Documenting Existing Encroachments

If anything already crosses your boundary, such as a neighbor’s garden bed, shed, or old fence, the surveyor will note it on the plat. This protects you. If a dispute arises later, you have a certified document showing exactly what the conditions were before your fence went in.

Common Situations a Fence Survey Prevents

These are real problems that come up regularly when homeowners skip the survey step.

The fence is built over the line. The homeowner installs a fence, the neighbor gets upset, and after a lot of back and forth, a survey confirms the fence is on the wrong side. The fence has to be removed and reinstalled. The homeowner pays twice.

The fence blocks a utility easement. Many properties have utility easements running along the rear or side of the lot. Building a fence across an easement can result in the fence being removed by the utility company with no compensation to the homeowner.

The sale falls through. When a homeowner tries to sell, the buyer’s survey reveals the fence encroaches on a neighbor’s property. The sale is delayed or cancelled until the fence is moved. This is one of the most avoidable reasons a real estate closing gets held up.

The neighbor builds next. A neighbor installs their own fence based on where your fence is, assuming it is on the line. Now two fences are wrong. Fixing it becomes more complicated and more expensive.

How Much Does a Fence Survey Cost?

The cost of a property survey for fence installation depends on the size of your lot and how many corners need to be located or reset. For a standard residential lot in Tuscaloosa County, most fence surveys fall in the range of $400 to $700.

That is a small amount compared to the cost of tearing out and replacing a fence, paying legal fees, or losing a sale on your home.

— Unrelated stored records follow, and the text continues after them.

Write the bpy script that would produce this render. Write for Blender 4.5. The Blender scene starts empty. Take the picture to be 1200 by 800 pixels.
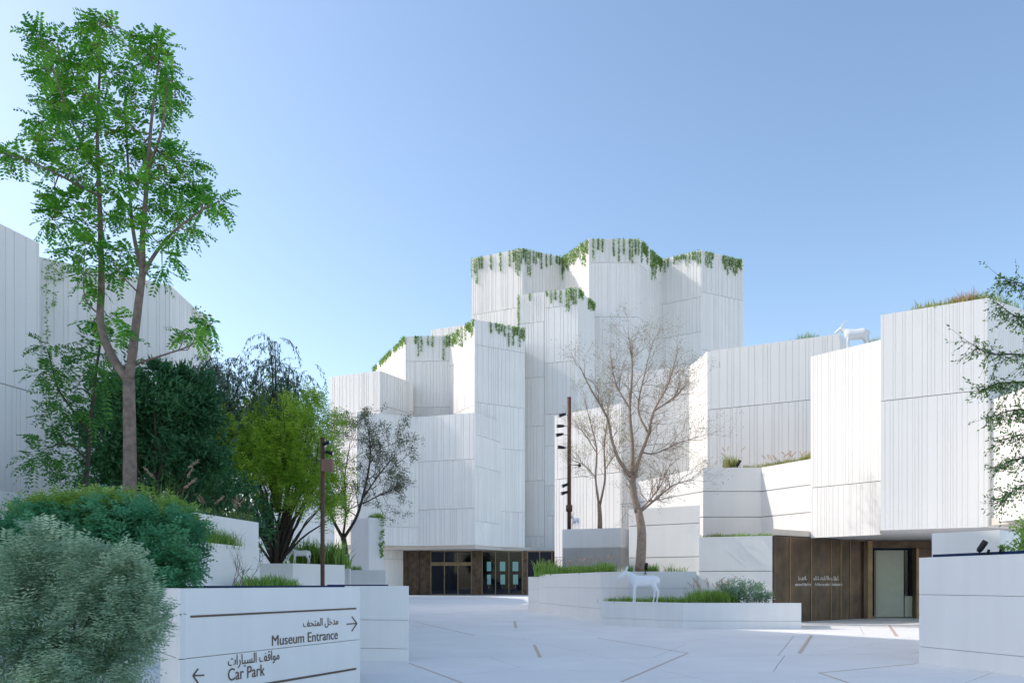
import bpy, math, random
import numpy as np
from mathutils import Vector
random.seed(7); rng = np.random.default_rng(7)
sc = bpy.context.scene; COL = sc.collection
FPX, HOR, EYE = 900.0, 683.0, 1.65      # focal length in photo pixels, horizon row, eye height
def P(px, py, D): return ((px-600)/FPX*D, D, EYE+(HOR-py)/FPX*D)
def G(px, D): return ((px-600)/FPX*D, D)

# ---------------------------------------------------------------- camera, world, sun, exposure
cam = bpy.data.cameras.new('camera'); co = bpy.data.objects.new('camera', cam); COL.objects.link(co)
co.location = (0, 0, EYE); co.rotation_euler = (math.radians(90), 0, 0)
cam.sensor_width = 36; cam.lens = 27.0; cam.shift_y = (HOR-400)/1200; cam.clip_end = 5000; cam.clip_start = .1
sc.camera = co
SUN = Vector((-1, .21, 0)).normalized(); EL = math.radians(39)
sdir = Vector((SUN.x*math.cos(EL), SUN.y*math.cos(EL), math.sin(EL)))
w = bpy.data.worlds.new('World'); sc.world = w; w.use_nodes = True
nt = w.node_tree; bg = nt.nodes['Background']
sky = nt.nodes.new('ShaderNodeTexSky'); sky.sky_type = 'NISHITA'; sky.sun_disc = False
sky.sun_elevation = EL; sky.sun_rotation = math.atan2(SUN.x, SUN.y); sky.air_density = 1.0; sky.dust_density = 1.0; sky.ozone_density = 2.4
wb = nt.nodes.new('ShaderNodeVectorMath'); wb.operation = 'MULTIPLY'; wb.inputs[1].default_value = (.98, .89, .80)   # white balance of the whole sky
hs = nt.nodes.new('ShaderNodeHueSaturation'); hs.inputs['Saturation'].default_value = 1.06; nt.links.new(sky.outputs[0], hs.inputs['Color']); nt.links.new(hs.outputs[0], wb.inputs[0]); nt.links.new(wb.outputs[0], bg.inputs[0])
bg.inputs[1].default_value = .15
sl = bpy.data.lights.new('sun', 'SUN'); sl.energy = 2.0; sl.angle = math.radians(.5); sl.color = (.84, .795, .74)
so = bpy.data.objects.new('sun', sl); COL.objects.link(so); so.rotation_euler = sdir.to_track_quat('Z', 'Y').to_euler()
sc.view_settings.view_transform = 'Standard'; sc.view_settings.look = 'None'; sc.view_settings.gamma = 1
sc.view_settings.exposure = 1.06

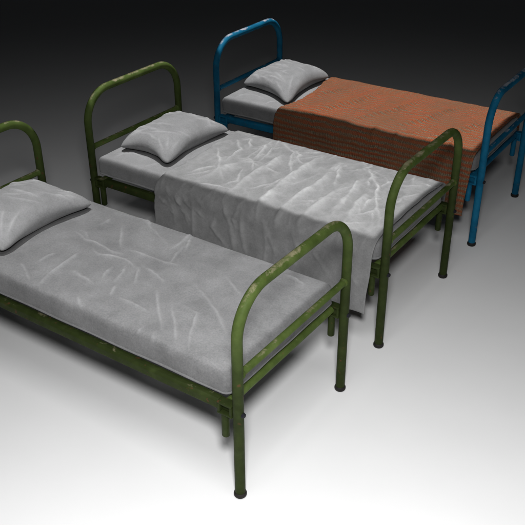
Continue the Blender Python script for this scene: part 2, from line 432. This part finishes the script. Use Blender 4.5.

What to Tell Your Fence Installer

Once your surveyor has marked the line, share that information clearly with your fence installer. Tell them:

  • The stakes or flags mark the legal property boundary
  • The fence must stay on your side of the line, not on top of it
  • Any gate openings or angled sections should be confirmed with you before they are set

A good installer will follow the marked line without question. If an installer dismisses the survey markers or suggests the line looks off, that is worth paying attention to before work begins.